◆ **Extracted information**

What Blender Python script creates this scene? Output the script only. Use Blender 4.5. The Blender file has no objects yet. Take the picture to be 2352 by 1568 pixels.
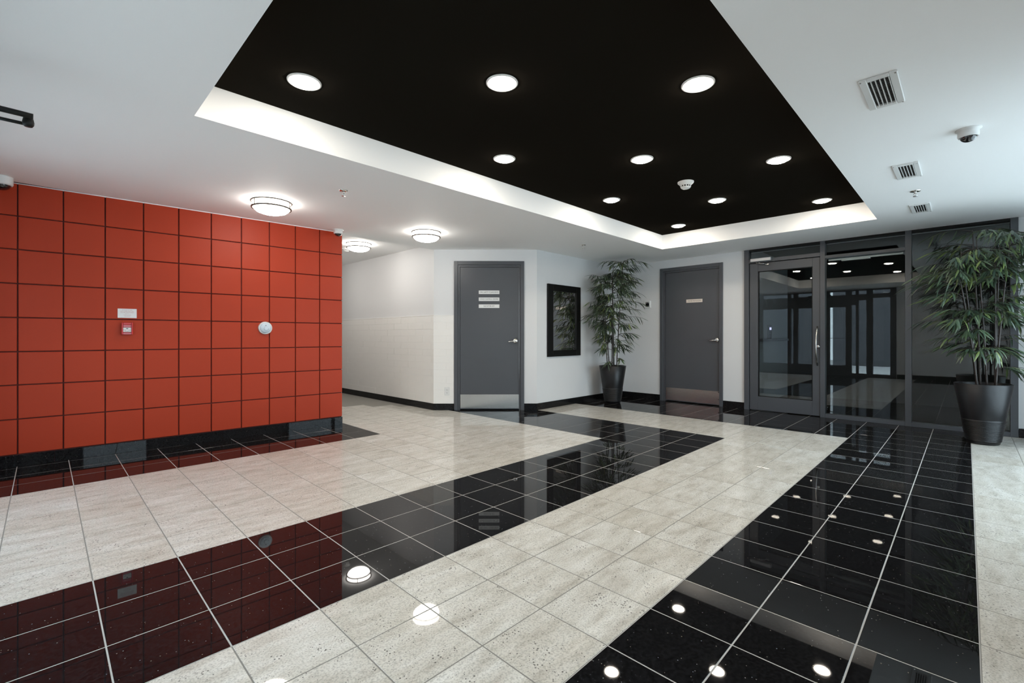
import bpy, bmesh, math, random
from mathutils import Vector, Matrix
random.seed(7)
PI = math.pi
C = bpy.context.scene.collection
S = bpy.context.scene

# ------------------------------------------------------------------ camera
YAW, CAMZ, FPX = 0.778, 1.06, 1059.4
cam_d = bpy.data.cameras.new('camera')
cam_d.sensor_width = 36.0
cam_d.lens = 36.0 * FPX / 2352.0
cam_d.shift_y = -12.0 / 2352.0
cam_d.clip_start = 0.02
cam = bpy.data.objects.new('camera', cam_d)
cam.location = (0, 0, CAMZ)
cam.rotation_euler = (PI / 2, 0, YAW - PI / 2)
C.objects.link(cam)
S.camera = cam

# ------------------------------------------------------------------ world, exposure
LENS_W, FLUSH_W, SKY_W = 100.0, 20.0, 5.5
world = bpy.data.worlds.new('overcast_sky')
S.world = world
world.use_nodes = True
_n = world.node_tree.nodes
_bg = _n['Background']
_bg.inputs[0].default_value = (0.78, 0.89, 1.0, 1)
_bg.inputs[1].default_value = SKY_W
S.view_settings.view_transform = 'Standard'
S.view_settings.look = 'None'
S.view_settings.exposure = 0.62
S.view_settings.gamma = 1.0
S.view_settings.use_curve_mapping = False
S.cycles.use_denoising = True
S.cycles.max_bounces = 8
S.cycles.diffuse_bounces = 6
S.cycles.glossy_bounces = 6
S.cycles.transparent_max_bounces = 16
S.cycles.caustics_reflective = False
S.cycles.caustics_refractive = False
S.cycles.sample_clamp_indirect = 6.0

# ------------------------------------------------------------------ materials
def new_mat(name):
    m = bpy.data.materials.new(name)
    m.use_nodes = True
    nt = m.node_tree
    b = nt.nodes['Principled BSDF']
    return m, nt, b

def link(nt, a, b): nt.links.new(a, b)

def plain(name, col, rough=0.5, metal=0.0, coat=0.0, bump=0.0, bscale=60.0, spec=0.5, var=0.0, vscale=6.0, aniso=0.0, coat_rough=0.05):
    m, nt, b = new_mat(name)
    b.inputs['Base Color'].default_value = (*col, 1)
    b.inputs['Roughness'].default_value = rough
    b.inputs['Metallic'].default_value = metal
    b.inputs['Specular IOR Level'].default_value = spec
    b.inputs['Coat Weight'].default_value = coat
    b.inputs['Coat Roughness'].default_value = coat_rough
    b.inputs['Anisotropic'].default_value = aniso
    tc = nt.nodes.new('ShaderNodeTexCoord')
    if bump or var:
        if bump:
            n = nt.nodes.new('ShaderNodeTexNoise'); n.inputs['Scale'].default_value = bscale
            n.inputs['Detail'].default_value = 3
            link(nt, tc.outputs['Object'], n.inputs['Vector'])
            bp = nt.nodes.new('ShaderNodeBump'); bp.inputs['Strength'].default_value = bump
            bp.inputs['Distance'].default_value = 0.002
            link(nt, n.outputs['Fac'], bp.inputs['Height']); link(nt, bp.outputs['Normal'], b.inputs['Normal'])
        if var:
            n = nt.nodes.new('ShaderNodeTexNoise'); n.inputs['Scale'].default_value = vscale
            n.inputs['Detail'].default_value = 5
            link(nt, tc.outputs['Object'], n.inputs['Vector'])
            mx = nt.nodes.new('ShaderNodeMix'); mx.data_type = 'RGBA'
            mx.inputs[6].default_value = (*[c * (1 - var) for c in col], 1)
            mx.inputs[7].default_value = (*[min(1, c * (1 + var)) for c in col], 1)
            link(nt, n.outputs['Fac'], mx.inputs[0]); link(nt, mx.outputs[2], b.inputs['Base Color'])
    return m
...
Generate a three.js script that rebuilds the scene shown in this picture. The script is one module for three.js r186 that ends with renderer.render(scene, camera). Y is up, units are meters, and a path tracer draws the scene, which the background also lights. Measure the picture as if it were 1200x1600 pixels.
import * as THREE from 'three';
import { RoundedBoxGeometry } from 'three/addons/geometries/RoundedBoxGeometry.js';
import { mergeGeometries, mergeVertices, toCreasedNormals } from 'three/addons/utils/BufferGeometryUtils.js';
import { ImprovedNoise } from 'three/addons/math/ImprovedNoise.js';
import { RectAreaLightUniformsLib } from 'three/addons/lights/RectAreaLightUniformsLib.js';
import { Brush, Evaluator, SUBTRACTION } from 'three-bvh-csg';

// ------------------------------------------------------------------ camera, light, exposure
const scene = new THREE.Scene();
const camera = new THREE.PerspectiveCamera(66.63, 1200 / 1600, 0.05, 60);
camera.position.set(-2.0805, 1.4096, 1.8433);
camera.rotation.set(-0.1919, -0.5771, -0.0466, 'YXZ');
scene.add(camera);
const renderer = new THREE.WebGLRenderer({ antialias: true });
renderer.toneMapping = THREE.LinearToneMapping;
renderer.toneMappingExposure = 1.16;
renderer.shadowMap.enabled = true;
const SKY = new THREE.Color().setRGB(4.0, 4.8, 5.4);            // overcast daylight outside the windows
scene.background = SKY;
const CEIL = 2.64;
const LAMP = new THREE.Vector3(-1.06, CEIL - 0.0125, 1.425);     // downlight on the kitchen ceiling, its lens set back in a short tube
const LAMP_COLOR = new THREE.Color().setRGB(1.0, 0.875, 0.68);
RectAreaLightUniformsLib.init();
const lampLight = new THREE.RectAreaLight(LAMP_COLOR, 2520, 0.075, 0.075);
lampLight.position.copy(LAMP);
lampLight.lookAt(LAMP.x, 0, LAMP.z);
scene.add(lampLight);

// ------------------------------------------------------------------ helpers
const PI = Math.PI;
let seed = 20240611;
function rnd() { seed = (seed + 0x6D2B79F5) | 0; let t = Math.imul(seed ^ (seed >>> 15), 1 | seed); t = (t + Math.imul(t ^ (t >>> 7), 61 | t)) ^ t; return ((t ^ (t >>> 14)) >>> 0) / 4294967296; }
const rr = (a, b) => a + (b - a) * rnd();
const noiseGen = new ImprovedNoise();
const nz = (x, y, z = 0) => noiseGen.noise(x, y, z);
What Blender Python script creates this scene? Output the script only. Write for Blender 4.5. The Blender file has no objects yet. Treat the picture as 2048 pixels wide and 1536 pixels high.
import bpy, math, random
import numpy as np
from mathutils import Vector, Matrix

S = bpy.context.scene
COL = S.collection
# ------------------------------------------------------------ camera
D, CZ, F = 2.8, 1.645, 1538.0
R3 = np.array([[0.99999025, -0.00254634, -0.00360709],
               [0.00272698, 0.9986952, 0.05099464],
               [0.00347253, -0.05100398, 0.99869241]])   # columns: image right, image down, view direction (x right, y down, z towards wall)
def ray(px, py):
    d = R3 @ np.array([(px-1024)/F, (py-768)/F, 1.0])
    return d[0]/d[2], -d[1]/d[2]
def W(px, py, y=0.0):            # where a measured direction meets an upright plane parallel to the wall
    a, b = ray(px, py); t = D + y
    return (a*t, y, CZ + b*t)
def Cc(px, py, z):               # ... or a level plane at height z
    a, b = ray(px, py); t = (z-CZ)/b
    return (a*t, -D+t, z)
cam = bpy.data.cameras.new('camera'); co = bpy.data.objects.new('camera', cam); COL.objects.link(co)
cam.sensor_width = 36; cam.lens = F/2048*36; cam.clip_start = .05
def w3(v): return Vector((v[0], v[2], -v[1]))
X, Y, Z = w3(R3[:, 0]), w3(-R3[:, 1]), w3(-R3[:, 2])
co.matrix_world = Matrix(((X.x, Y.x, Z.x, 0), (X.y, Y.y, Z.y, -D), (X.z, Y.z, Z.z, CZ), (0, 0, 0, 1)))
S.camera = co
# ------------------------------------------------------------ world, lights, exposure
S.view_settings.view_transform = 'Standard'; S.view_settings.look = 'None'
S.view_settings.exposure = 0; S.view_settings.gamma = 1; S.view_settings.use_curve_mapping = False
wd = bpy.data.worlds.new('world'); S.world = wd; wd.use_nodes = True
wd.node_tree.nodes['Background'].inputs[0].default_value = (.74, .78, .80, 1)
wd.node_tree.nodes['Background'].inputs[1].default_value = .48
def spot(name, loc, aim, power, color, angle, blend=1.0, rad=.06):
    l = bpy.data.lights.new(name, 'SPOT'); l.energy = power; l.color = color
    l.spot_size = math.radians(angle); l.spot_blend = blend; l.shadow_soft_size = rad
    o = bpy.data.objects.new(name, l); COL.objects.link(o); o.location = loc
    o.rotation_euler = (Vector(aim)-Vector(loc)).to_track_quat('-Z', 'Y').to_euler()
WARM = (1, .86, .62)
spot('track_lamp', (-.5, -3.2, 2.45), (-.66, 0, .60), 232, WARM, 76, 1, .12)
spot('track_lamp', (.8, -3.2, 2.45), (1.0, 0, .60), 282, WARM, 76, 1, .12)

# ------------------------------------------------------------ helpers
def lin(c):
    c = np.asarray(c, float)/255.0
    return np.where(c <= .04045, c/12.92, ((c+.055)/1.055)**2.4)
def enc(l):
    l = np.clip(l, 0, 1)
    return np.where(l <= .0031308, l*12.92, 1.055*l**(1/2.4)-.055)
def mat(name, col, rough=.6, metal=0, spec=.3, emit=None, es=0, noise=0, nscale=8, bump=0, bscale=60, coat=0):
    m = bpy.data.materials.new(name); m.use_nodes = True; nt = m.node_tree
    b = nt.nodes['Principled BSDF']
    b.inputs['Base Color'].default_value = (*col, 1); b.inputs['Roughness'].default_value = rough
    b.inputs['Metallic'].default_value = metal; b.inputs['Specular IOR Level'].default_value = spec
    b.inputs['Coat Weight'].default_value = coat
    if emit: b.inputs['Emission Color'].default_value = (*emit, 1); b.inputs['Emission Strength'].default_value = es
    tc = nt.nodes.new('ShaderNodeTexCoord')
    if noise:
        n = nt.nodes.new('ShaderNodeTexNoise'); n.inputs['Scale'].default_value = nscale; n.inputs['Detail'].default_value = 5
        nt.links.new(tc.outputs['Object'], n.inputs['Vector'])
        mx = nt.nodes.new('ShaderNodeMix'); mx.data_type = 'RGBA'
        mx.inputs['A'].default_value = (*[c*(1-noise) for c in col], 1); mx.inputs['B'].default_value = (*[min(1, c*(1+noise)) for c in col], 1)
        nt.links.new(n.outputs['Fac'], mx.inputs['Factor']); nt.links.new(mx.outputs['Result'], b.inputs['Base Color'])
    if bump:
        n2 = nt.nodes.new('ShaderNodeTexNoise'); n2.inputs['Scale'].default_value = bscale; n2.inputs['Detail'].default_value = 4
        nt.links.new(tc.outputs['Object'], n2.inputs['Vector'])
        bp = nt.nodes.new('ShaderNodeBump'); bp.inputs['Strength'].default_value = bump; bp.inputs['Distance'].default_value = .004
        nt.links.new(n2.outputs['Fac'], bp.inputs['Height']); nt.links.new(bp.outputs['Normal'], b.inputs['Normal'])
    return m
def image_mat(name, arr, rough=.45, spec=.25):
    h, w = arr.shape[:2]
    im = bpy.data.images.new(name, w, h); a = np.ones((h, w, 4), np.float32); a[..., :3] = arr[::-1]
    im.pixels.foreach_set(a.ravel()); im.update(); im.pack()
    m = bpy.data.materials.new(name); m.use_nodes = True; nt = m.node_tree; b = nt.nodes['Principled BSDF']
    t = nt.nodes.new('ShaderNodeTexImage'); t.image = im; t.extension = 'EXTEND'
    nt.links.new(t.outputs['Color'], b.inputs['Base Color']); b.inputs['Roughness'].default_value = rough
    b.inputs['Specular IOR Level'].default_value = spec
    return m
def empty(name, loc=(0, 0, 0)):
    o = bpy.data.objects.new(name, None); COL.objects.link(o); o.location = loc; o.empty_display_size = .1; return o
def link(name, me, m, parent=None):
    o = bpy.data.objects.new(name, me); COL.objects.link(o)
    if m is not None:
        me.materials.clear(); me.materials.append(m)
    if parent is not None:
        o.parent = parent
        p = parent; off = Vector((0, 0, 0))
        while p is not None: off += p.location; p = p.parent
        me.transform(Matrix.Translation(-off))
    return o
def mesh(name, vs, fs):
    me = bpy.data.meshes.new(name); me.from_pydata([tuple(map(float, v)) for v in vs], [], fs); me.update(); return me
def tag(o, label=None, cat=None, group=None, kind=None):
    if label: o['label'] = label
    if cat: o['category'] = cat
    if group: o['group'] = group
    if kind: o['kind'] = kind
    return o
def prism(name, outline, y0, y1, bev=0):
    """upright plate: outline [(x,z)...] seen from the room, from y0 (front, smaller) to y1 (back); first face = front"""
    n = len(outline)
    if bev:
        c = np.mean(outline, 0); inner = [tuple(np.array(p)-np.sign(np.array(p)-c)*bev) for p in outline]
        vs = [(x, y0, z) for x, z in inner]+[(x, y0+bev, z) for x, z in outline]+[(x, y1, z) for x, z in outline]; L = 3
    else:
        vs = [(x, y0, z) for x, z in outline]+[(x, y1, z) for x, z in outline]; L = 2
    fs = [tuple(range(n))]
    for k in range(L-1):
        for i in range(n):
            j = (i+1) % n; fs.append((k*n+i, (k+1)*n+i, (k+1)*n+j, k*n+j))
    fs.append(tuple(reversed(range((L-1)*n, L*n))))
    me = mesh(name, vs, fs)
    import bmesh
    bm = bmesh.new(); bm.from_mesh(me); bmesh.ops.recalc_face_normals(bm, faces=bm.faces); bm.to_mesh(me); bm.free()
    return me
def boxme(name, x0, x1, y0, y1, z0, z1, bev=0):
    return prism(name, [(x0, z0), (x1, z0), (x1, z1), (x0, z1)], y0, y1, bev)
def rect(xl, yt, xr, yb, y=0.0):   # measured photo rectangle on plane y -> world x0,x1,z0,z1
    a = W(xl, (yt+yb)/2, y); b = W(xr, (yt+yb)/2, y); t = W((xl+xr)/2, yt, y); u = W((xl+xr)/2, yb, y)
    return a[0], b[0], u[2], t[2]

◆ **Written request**
Reproduce exactly the section that begins with the line containing "by 1568 pixels." and ends with the line containing "def link(nt, a, b): nt.links.new(a, b)". Both boundary lines belong in the copy, but pictures do not.

◆ **Solution to the problem**
What Blender Python script creates this scene? Output the script only. Use Blender 4.5. The Blender file has no objects yet. Take the picture to be 2352 by 1568 pixels.
import bpy, bmesh, math, random
from mathutils import Vector, Matrix
random.seed(7)
PI = math.pi
C = bpy.context.scene.collection
S = bpy.context.scene

# ------------------------------------------------------------------ camera
YAW, CAMZ, FPX = 0.778, 1.06, 1059.4
cam_d = bpy.data.cameras.new('camera')
cam_d.sensor_width = 36.0
cam_d.lens = 36.0 * FPX / 2352.0
cam_d.shift_y = -12.0 / 2352.0
cam_d.clip_start = 0.02
cam = bpy.data.objects.new('camera', cam_d)
cam.location = (0, 0, CAMZ)
cam.rotation_euler = (PI / 2, 0, YAW - PI / 2)
C.objects.link(cam)
S.camera = cam

# ------------------------------------------------------------------ world, exposure
LENS_W, FLUSH_W, SKY_W = 100.0, 20.0, 5.5
world = bpy.data.worlds.new('overcast_sky')
S.world = world
world.use_nodes = True
_n = world.node_tree.nodes
_bg = _n['Background']
_bg.inputs[0].default_value = (0.78, 0.89, 1.0, 1)
_bg.inputs[1].default_value = SKY_W
S.view_settings.view_transform = 'Standard'
S.view_settings.look = 'None'
S.view_settings.exposure = 0.62
S.view_settings.gamma = 1.0
S.view_settings.use_curve_mapping = False
S.cycles.use_denoising = True
S.cycles.max_bounces = 8
S.cycles.diffuse_bounces = 6
S.cycles.glossy_bounces = 6
S.cycles.transparent_max_bounces = 16
S.cycles.caustics_reflective = False
S.cycles.caustics_refractive = False
S.cycles.sample_clamp_indirect = 6.0

# ------------------------------------------------------------------ materials
def new_mat(name):
    m = bpy.data.materials.new(name)
    m.use_nodes = True
    nt = m.node_tree
    b = nt.nodes['Principled BSDF']
    return m, nt, b

def link(nt, a, b): nt.links.new(a, b)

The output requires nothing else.